The thesis studies the development of micro-nanostructuring of semiconductor materials and formation of ultrathin doped layers in semiconductors under the action of laser radiation. The possibility of micro-nanostructuring of monocrystalline silicon has been experimentally investigated using three types of lasers - ruby, neodymium and CO2 laser. It is shown that the melting of Si at threshold values of the energy of laser radiation has a local character and the shape of crystallized melts depends on the crystallographic orientation of the samples. Surface periodic structures with nanometer dimensions range are obtained. That can be used to create effective photovoltaic converters of solar energy. The possibility of solid-phase doping and formation in semiconductors of submicron doped layers under the action of powerful lasers pulses are experimentally examied.

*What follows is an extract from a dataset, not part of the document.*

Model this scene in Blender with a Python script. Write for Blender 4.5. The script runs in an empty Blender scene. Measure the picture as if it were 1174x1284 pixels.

A p-n junction formed by means of laser stimulated diffusion of dopants into semiconductors (Si, GaAs, InP, InGaAsP, InGaAs) were investigated. SIMS and AES spectroscopy methods were used to measure the depth profiles of the incorporated impurities: B into Si, Zn into GaAs and InP. The volt-capacity method using an electrochemical profilometer was used for the charge carrier concentration distribution in the doped layer. Spectroscopy investigation have shown that during solid phase diffusion locally doped regions exactly reproduce the shape and size of the windows in the dielectrics. The concentration profiles of charge carrier distribution in the doped layers clearly show the specific processes of dopant diffusion and evaporation at laser solid-phase doping of semiconductors. The comparative analysis of parameters of formed semiconductor structure shows that the procedure of laser solid-phase doping can stand the comparison with technology of implantation and conventional diffusion technology. Since the laser solid-phase doping ensures also a high degree of reproducibility of p-n junction parameters, it can be effectively used for electronic devices fabrication.